Mr. Erickson did not notify one client about his June 2007 suspension. He failed to inform several clients of his 2008 suspension, and was hired and paid to complete services by three clients during, or just prior to, his 2008 suspension. During that suspension, Mr. Erickson continued to provide legal services, which included giving legal advice and drafting pleadings. The pleadings omitted any indication that Mr. Erickson prepared them or was representing the clients, and Mr. Erickson instructed the clients on how to present the pleadings pro se to the court. In one matter, Mr. Erickson told the client that he would bill him later for the prepared pleadings.

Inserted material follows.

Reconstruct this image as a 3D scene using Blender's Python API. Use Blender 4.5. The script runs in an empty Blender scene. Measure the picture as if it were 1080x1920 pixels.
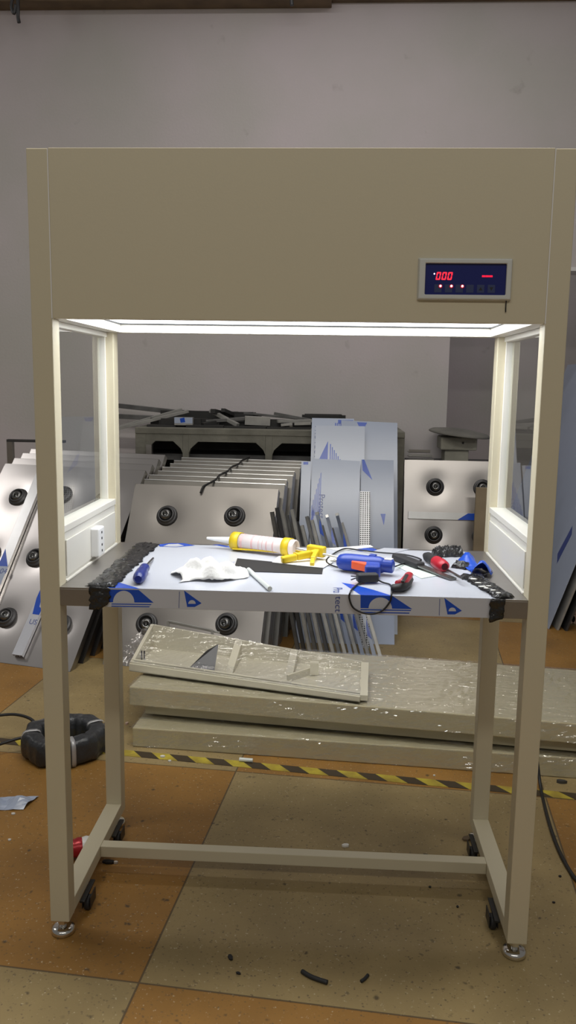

Mr. Erickson’s conduct violated RPC 1.3, requiring a lawyer to act with reasonable diligence and promptness in representing a client; RPC 1.5(a), prohibiting a lawyer from making an agreement for, charging, or collecting an unreasonable fee; former RPC 1.14(a) and current RPC 1.15A, requiring that all funds of clients paid to a lawyer or law firm be deposited into one or more identifiable interest-bearing trust accounts and no funds of the lawyer be deposited therein; RPC 1.16(d), requiring that a lawyer, upon termination of representation, take steps to the extent reasonably practicable to protect a client’s interests, such as giving reasonable notice to the client, allowing time for employment of other counsel, surrendering papers and property to which the client is entitled and refunding any advance payment of fee or expense that has not been earned or incurred; RPC 3.2, requiring a lawyer to make reasonable efforts to expedite litigation consistent with the interests of the client; RPC 5.5(a), prohibiting a lawyer from practicing law in a jurisdiction in violation of the regulation of the legal profession in that jurisdiction; RPC 5.8(a), prohibiting a lawyer from engaging in the practice of law while on inactive status, or while suspended from the practice of law for any cause; RPC 8.4(c), prohibiting a lawyer from engaging in conduct involving dishonesty, fraud, deceit, or misrepresentation; RPC 8.4(j), prohibiting a lawyer from willfully disobeying or violating a court order directing him or her to do or cease doing an act which he or she ought in good faith to do or forbear; and RPC 8.4(l), prohibiting a lawyer from violating a duty or sanction imposed by or under the Rules for Enforcement of Lawyer Conduct in connection with a disciplinary matter.

Jonathan Burke represented the Bar Association. Dan Evich represented Mr. Erickson.